トランプ陣営は生成AIやディープフェイクを選挙戦にどのように活用したのか?
■ ミーム拡散に利用される生成AI タイムズ誌も全面的にディープフェイクの影響を否定しているわけではなく、技術の進化が続けば、将来的に懸念が現実のものになるだろうという研究者の見解を紹介している。 とはいえ、確かに「本物と見分けがつかないほど精巧に作られたフェイク画像により、米国民の多くが騙される」などという事態は発生していない。 ディープフェイクが今回の選挙でさほど存在感を示さなかった理由のひとつは、AI生成コンテンツに稚拙なものが多かったためだ。 たとえば、フォーチュン誌は選挙前から「多くの政治的AIディープフェイクが漫画的なもの」と指摘する記事を発表し、さまざまな「漫画的」フェイクコンテンツを紹介している。 トランプが猫に乗りながらアサルトライフルを構えている動画や、子猫の群れが「奴らに私たちを食べさせないで、トランプに投票しよう!」と書かれたプラカードを掲げている画像、といった具合である。 トランプは選挙戦中「移民がペットを食べる」という根拠のない主張を繰り返しており、猫画像はその文脈で投稿されたものだ。 先ほどのイーロン・マスクが拡散させたハリス副大統領の画像も、本当に彼女が共産主義者に見えるようなクオリティを目指したものというより、「彼女が当選すればこうなるぞ」と揶揄する意図の方が強いだろう。 では生成AIが選挙戦にまったく活用されなかったのかというと、もちろんそんなことはない。ディープフェイク用に精巧なコンテンツを生み出すのではなく、いわゆる「ミーム」を拡散するための補強として、精巧ではないが耳目を引く画像や動画を生成することに活用されたという指摘がなされている。
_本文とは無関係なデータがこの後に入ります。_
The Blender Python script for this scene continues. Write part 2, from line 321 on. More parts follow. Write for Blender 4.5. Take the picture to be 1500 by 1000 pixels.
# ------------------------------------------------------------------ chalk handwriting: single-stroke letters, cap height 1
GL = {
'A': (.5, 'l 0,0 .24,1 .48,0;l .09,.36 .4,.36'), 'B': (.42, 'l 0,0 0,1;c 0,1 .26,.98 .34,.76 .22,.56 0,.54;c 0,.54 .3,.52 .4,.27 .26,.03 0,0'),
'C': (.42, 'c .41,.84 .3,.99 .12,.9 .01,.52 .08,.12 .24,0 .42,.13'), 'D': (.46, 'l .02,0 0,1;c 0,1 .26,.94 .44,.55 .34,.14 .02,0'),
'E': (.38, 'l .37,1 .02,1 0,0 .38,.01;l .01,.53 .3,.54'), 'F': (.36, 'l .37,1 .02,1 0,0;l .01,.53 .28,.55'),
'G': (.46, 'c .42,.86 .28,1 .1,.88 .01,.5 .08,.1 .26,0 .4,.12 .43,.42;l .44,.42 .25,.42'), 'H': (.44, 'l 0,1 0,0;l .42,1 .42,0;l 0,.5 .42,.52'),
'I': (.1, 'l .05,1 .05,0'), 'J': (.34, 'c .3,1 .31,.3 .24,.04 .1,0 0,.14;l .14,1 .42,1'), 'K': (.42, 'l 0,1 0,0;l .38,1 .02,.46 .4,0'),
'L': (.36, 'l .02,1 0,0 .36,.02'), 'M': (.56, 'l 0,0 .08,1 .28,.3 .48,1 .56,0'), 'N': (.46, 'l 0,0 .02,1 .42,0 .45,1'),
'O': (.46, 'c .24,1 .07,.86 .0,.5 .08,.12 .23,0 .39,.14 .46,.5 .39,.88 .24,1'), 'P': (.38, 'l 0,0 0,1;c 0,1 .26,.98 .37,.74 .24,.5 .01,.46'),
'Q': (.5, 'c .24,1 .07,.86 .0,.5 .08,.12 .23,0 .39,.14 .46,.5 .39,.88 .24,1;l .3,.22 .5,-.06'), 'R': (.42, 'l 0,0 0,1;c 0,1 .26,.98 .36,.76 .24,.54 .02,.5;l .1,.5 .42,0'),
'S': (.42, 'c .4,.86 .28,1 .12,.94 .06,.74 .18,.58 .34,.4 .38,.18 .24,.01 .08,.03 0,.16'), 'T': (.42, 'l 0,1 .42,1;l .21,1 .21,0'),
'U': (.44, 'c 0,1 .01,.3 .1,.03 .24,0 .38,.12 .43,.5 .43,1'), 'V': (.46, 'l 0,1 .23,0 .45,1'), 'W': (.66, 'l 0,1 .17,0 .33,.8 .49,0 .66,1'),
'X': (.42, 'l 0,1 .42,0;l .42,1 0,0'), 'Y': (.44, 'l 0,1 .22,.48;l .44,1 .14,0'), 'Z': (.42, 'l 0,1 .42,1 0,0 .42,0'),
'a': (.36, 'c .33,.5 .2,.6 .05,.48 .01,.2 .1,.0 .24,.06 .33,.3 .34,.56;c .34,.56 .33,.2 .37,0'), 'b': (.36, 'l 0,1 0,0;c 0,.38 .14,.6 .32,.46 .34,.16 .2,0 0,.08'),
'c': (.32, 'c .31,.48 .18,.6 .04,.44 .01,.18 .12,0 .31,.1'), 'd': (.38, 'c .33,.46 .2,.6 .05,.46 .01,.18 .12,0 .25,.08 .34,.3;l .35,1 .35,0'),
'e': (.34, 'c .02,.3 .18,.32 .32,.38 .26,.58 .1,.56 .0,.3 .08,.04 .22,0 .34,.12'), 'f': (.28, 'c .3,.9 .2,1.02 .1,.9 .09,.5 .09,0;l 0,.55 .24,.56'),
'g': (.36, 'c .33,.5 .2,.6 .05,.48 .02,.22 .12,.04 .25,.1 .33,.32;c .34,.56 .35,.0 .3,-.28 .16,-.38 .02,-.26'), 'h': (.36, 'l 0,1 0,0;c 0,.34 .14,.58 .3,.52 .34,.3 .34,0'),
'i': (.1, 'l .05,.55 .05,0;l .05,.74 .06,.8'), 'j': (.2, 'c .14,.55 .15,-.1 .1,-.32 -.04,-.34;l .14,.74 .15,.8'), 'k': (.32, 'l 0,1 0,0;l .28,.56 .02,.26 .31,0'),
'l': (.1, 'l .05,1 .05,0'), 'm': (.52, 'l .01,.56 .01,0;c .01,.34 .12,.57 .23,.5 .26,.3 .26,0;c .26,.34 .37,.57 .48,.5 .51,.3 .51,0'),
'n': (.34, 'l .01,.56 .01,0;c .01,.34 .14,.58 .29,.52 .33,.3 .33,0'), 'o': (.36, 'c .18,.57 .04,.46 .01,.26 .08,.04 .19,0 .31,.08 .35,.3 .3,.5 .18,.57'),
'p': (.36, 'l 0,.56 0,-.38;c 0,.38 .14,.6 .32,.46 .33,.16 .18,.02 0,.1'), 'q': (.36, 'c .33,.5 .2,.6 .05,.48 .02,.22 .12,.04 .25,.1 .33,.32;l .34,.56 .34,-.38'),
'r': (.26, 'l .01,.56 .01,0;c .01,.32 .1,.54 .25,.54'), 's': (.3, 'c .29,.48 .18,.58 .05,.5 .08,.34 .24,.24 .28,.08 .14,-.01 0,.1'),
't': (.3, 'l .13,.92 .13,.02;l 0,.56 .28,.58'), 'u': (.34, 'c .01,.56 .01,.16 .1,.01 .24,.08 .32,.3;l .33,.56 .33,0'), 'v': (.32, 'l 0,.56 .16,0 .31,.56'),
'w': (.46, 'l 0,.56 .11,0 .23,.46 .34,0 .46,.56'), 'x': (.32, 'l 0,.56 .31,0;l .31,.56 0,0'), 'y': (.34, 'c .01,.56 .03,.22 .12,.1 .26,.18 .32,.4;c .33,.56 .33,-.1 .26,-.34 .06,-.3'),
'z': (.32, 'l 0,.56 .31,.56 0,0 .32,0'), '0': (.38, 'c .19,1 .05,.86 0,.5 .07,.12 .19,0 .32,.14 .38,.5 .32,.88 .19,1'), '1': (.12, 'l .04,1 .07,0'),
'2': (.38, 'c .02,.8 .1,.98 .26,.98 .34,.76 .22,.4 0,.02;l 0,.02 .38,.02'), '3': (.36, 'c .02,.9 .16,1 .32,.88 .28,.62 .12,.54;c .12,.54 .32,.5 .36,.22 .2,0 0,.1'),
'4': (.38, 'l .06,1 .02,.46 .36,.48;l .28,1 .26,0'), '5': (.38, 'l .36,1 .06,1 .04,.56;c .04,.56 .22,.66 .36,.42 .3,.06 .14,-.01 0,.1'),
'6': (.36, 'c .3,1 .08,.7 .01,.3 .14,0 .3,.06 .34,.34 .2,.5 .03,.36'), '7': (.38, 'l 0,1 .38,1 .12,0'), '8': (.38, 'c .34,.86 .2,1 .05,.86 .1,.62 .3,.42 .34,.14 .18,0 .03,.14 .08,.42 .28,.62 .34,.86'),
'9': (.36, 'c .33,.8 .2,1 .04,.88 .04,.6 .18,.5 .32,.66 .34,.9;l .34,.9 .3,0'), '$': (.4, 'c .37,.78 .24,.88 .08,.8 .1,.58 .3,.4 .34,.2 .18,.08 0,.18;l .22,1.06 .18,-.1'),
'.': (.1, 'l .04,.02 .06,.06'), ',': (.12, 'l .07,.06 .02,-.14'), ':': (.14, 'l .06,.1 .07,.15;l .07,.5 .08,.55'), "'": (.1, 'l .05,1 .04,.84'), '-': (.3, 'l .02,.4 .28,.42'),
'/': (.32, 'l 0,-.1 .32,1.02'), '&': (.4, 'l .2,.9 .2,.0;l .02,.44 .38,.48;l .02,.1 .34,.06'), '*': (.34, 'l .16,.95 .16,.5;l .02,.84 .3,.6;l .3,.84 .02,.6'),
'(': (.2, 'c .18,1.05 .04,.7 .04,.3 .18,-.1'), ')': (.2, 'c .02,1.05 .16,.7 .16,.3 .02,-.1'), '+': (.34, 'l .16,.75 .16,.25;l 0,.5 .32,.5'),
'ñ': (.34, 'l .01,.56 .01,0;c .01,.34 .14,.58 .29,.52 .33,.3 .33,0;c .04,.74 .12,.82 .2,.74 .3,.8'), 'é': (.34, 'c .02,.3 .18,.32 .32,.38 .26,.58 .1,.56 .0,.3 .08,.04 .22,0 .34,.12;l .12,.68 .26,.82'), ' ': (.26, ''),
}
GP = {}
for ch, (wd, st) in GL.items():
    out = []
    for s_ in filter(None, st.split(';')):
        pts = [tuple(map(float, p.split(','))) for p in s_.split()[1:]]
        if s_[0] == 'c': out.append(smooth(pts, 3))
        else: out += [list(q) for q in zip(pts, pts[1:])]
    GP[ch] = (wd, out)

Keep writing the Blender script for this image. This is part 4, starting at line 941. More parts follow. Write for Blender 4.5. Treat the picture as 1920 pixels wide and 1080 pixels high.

■ 今回の選挙でわかったディープフェイクの選挙的意味 ミームとは、主にインターネット上において、広く拡散されている話題や言動、コンテンツのことを指す。要するに、「バズっている」ネタである。 たとえば、TikTok上で特定のダンスや楽曲が短期間で、爆発的に流行ることがあるが、これらはまさにミームである。また、今年の新語流行語大賞の候補にも選ばれている、人気ドラマ発の「はて?」や「もうええでしょう」といったセリフなどもミームの一種だ。 前述の通り、子猫たちが「トランプに投票しよう」というプラカードを掲げている画像は、「移民はペットを食べる」というトランプの主張に基づいて生成されたものだ。 この主張に明確なエビデンスは示されておらず、大統領選挙期間中に行われたテレビ討論会においても、司会者から「根拠がない」として訂正されたほどである。しかし「移民はペットを食べる」という主張自体がミーム化し、反移民感情を煽る概念として拡散されることとなった。 そうした中で生成されたこの画像は、もちろん本当に移民がペットを食べている証拠として示されたものではない。「ペットを食べる」というミームの印象をさらに鮮烈なものにし、「これウケる、みんなに共有したい!」といった感情を引き出すために作られたものだ。 そのような目的であれば、作成する画像は現実にあり得るような内容ではなく、逆にあり得なければあり得ないほど感情的なインパクトは大きくなるだろう。そして生成AIは、現実にはあり得ないような画像を生み出すことを得意としている。 前述のフォーチュン誌の記事では、共和党で戦略立案を担当するケイレブ・スミスという人物が語った「(AI生成のコンテンツの)目的は楽しませることであり、騙すことではない」という言葉を紹介している。 まさに今回の大統領選において、生成AIはディープフェイクを実現する手段ではなく、政治的な主張をエンターテインメントとして拡散する手段として使われたと言える。